## YOUR TASK
Quote every line as given.
====
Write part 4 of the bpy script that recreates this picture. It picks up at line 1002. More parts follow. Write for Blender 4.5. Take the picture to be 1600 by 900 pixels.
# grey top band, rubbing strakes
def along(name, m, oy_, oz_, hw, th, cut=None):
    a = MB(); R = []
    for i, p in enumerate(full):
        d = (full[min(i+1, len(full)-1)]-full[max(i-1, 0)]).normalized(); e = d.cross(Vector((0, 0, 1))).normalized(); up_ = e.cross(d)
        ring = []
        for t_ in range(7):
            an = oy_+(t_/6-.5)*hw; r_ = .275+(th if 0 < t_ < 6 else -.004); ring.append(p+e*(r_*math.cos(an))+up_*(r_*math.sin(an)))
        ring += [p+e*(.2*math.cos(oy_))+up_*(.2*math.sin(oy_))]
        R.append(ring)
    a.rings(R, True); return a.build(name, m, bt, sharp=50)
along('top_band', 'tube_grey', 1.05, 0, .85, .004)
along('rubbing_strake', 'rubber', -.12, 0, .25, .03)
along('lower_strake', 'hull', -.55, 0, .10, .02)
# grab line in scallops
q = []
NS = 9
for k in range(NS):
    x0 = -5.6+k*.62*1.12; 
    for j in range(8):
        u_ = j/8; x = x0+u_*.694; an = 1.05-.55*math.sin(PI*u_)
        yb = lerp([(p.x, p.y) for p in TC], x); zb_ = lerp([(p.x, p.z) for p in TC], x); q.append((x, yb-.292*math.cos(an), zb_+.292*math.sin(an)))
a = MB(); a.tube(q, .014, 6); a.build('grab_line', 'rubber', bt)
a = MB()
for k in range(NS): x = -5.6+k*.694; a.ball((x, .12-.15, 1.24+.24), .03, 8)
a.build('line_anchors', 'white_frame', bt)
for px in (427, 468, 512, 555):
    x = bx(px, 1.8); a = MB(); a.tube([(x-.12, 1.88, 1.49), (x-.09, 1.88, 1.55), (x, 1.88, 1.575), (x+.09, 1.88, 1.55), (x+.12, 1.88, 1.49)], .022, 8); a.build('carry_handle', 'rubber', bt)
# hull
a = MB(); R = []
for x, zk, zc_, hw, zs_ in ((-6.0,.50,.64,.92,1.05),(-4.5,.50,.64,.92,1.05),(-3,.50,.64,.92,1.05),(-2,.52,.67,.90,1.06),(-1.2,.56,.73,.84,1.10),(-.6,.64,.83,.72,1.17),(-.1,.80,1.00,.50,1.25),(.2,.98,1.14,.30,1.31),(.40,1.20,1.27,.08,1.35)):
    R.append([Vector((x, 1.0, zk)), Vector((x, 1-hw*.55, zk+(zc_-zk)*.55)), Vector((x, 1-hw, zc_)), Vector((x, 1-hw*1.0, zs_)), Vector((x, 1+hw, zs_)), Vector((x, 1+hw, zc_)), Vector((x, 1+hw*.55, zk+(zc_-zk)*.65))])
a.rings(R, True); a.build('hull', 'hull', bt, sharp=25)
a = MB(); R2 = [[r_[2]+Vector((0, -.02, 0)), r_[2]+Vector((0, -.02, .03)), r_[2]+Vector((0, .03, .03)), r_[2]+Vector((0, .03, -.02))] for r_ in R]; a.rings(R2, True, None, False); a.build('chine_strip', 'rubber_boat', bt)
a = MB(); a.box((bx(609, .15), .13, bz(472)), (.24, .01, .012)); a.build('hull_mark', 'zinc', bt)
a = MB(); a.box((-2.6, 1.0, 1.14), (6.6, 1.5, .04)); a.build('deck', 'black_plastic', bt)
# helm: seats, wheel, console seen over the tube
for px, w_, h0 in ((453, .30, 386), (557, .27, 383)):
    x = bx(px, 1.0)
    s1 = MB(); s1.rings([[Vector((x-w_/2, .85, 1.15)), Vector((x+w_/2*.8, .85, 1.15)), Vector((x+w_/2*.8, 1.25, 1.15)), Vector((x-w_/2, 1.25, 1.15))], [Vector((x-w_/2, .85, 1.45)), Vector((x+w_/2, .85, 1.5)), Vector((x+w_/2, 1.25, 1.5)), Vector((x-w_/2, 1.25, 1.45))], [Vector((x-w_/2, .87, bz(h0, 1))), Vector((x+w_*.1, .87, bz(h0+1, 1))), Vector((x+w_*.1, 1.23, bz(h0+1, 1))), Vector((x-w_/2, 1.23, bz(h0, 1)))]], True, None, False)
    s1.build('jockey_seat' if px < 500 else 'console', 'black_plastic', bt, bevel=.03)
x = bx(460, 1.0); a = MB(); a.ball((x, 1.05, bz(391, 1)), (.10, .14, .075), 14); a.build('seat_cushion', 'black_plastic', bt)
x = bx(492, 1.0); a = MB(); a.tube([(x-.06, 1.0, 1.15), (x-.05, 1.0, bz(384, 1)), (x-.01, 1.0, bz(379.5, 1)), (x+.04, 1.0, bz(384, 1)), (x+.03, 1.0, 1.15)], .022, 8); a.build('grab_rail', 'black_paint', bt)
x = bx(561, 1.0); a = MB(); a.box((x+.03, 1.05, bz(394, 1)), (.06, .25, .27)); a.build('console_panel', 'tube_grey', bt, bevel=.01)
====
## EXERCISE ANSWER
Write part 4 of the bpy script that recreates this picture. It picks up at line 1002. More parts follow. Write for Blender 4.5. Take the picture to be 1600 by 900 pixels.
# grey top band, rubbing strakes
def along(name, m, oy_, oz_, hw, th, cut=None):
    a = MB(); R = []
    for i, p in enumerate(full):
        d = (full[min(i+1, len(full)-1)]-full[max(i-1, 0)]).normalized(); e = d.cross(Vector((0, 0, 1))).normalized(); up_ = e.cross(d)
        ring = []
        for t_ in range(7):
            an = oy_+(t_/6-.5)*hw; r_ = .275+(th if 0 < t_ < 6 else -.004); ring.append(p+e*(r_*math.cos(an))+up_*(r_*math.sin(an)))
        ring += [p+e*(.2*math.cos(oy_))+up_*(.2*math.sin(oy_))]
        R.append(ring)
    a.rings(R, True); return a.build(name, m, bt, sharp=50)
along('top_band', 'tube_grey', 1.05, 0, .85, .004)
along('rubbing_strake', 'rubber', -.12, 0, .25, .03)
along('lower_strake', 'hull', -.55, 0, .10, .02)
# grab line in scallops
q = []
NS = 9
for k in range(NS):
    x0 = -5.6+k*.62*1.12; 
    for j in range(8):
        u_ = j/8; x = x0+u_*.694; an = 1.05-.55*math.sin(PI*u_)
        yb = lerp([(p.x, p.y) for p in TC], x); zb_ = lerp([(p.x, p.z) for p in TC], x); q.append((x, yb-.292*math.cos(an), zb_+.292*math.sin(an)))
a = MB(); a.tube(q, .014, 6); a.build('grab_line', 'rubber', bt)
a = MB()
for k in range(NS): x = -5.6+k*.694; a.ball((x, .12-.15, 1.24+.24), .03, 8)
a.build('line_anchors', 'white_frame', bt)
for px in (427, 468, 512, 555):
    x = bx(px, 1.8); a = MB(); a.tube([(x-.12, 1.88, 1.49), (x-.09, 1.88, 1.55), (x, 1.88, 1.575), (x+.09, 1.88, 1.55), (x+.12, 1.88, 1.49)], .022, 8); a.build('carry_handle', 'rubber', bt)
# hull
a = MB(); R = []
for x, zk, zc_, hw, zs_ in ((-6.0,.50,.64,.92,1.05),(-4.5,.50,.64,.92,1.05),(-3,.50,.64,.92,1.05),(-2,.52,.67,.90,1.06),(-1.2,.56,.73,.84,1.10),(-.6,.64,.83,.72,1.17),(-.1,.80,1.00,.50,1.25),(.2,.98,1.14,.30,1.31),(.40,1.20,1.27,.08,1.35)):
    R.append([Vector((x, 1.0, zk)), Vector((x, 1-hw*.55, zk+(zc_-zk)*.55)), Vector((x, 1-hw, zc_)), Vector((x, 1-hw*1.0, zs_)), Vector((x, 1+hw, zs_)), Vector((x, 1+hw, zc_)), Vector((x, 1+hw*.55, zk+(zc_-zk)*.65))])
a.rings(R, True); a.build('hull', 'hull', bt, sharp=25)
a = MB(); R2 = [[r_[2]+Vector((0, -.02, 0)), r_[2]+Vector((0, -.02, .03)), r_[2]+Vector((0, .03, .03)), r_[2]+Vector((0, .03, -.02))] for r_ in R]; a.rings(R2, True, None, False); a.build('chine_strip', 'rubber_boat', bt)
a = MB(); a.box((bx(609, .15), .13, bz(472)), (.24, .01, .012)); a.build('hull_mark', 'zinc', bt)
a = MB(); a.box((-2.6, 1.0, 1.14), (6.6, 1.5, .04)); a.build('deck', 'black_plastic', bt)
# helm: seats, wheel, console seen over the tube
for px, w_, h0 in ((453, .30, 386), (557, .27, 383)):
    x = bx(px, 1.0)
    s1 = MB(); s1.rings([[Vector((x-w_/2, .85, 1.15)), Vector((x+w_/2*.8, .85, 1.15)), Vector((x+w_/2*.8, 1.25, 1.15)), Vector((x-w_/2, 1.25, 1.15))], [Vector((x-w_/2, .85, 1.45)), Vector((x+w_/2, .85, 1.5)), Vector((x+w_/2, 1.25, 1.5)), Vector((x-w_/2, 1.25, 1.45))], [Vector((x-w_/2, .87, bz(h0, 1))), Vector((x+w_*.1, .87, bz(h0+1, 1))), Vector((x+w_*.1, 1.23, bz(h0+1, 1))), Vector((x-w_/2, 1.23, bz(h0, 1)))]], True, None, False)
    s1.build('jockey_seat' if px < 500 else 'console', 'black_plastic', bt, bevel=.03)
x = bx(460, 1.0); a = MB(); a.ball((x, 1.05, bz(391, 1)), (.10, .14, .075), 14); a.build('seat_cushion', 'black_plastic', bt)
x = bx(492, 1.0); a = MB(); a.tube([(x-.06, 1.0, 1.15), (x-.05, 1.0, bz(384, 1)), (x-.01, 1.0, bz(379.5, 1)), (x+.04, 1.0, bz(384, 1)), (x+.03, 1.0, 1.15)], .022, 8); a.build('grab_rail', 'black_paint', bt)
x = bx(561, 1.0); a = MB(); a.box((x+.03, 1.05, bz(394, 1)), (.06, .25, .27)); a.build('console_panel', 'tube_grey', bt, bevel=.01)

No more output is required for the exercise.